Return figures to Afghanistan down to 60,000 in first 10 months

News Stories, 28 October 2011

© UNHCR/J.Tanner
A returnee family gather next to their vegetable patch in eastern Afghanistan's Nangarhar province, one of the main areas of return from Pakistan.

KABUL, Afghanistan, October 28 (UNHCR) The number of Afghan refugees returning home with UNHCR help has dropped substantially this year, with some 60,000 repatriating from neighbouring countries in the first 10 months compared to more than 100,000 over the same period in 2010.

The returnees included 43,000 from Pakistan, about 17,000 from Iran and less than 100 from other countries. The return figure for Pakistan was 59 per cent lower than last year, but returns from Iran rose from 7,500 a year earlier.

The lack of livelihood opportunities and shelter, as well as insecurity, are the most frequently cited reasons for not returning. Most Afghan refugees in Pakistan live in Khyber Pakhtunkhwa and Balochistan provinces and originate from insecure, undeveloped areas of Afghanistan.

Pakistan is currently home to 1.7 million Afghan refugees, many of whom who have lived in exile for more than a quarter of a century. Half these people were born outside Afghanistan and do not own property there.

The reason for the increase in voluntary assisted returns from Iran appears to be due to economic pressures and the discontinuation of subsidies on basic goods and services by the Iranian government.

To date, the main provinces of return in Afghanistan were Kabul (26 per cent), Nangarhar in the east (14 per cent), the western province of Herat (8 per cent) and Kunduz in the north (8 per cent).

Since March 2002, UNHCR and its government counterparts have assisted 4.6 million Afghans to return home, mainly from Pakistan and Iran. Most have headed back to four main provinces: Kabul (26 per cent); Nangarhar (20 per cent), Kunduz (6 per cent) and Baghlan (5 per cent). In total, 5.7 million Afghan refugees have returned alone or with assistance from Pakistan and Iran, representing nearly a quarter of Afghanistan's population.
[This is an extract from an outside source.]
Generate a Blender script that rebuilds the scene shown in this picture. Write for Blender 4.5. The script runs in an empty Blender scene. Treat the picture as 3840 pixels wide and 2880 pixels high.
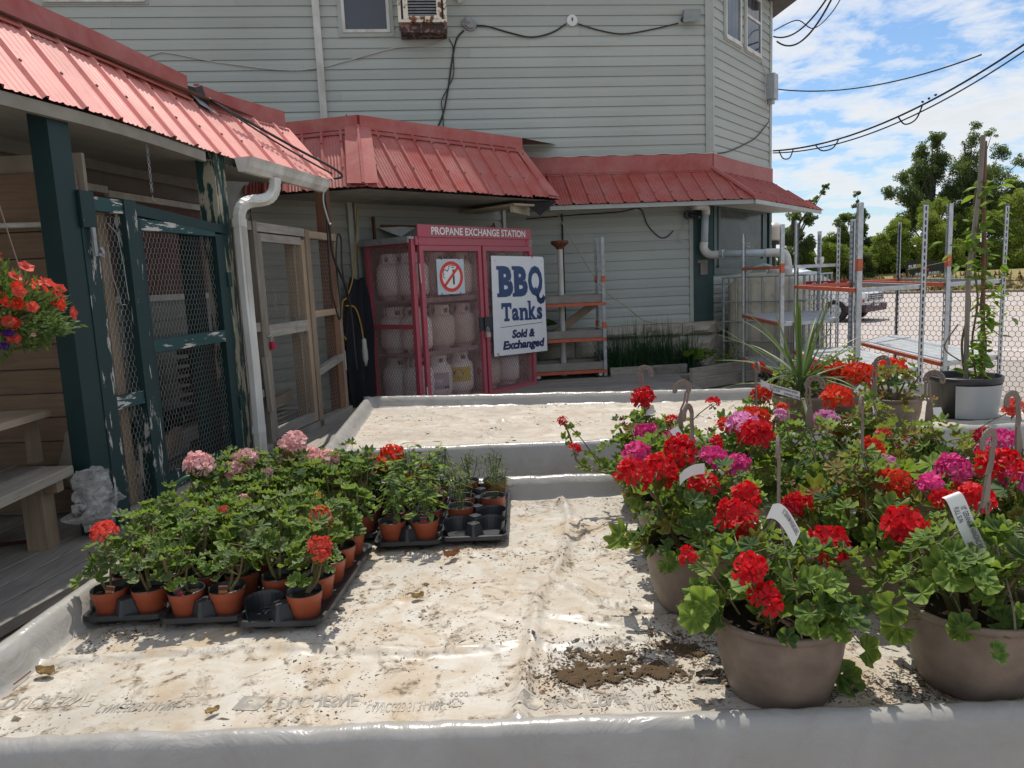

Despite security problems in parts of the country and economic needs, Afghan refugees are still returning in significant numbers. The government and its partners are working to ensure sustainable reintegration.

But initial findings of a survey launched recently by UNHCR and Afghanistan's Ministry of Refugees and Repatriation indicate that around 40 per cent of the returned Afghans have not yet fully reintegrated into their original communities.

Afghanistan's capacity to absorb additional returns is limited. Some families who returned this year will need additional support to make it through the winter. Many others don't have land, shelter, schools and health care. These families need job opportunities to become self-sufficient.

Nearly 3 million registered Afghan refugees remain in exile in the region today, including the 1.7 million in Pakistan and 1 million in Iran. UNHCR is calling for international support to help returnees settle back in their homeland.

The refugee agency, with the governments of Afghanistan, Pakistan and Iran, is developing a multi-year (2012-2014) solutions strategy for Afghan refugees. This will be presented for endorsement by the international community at a conference in early 2012.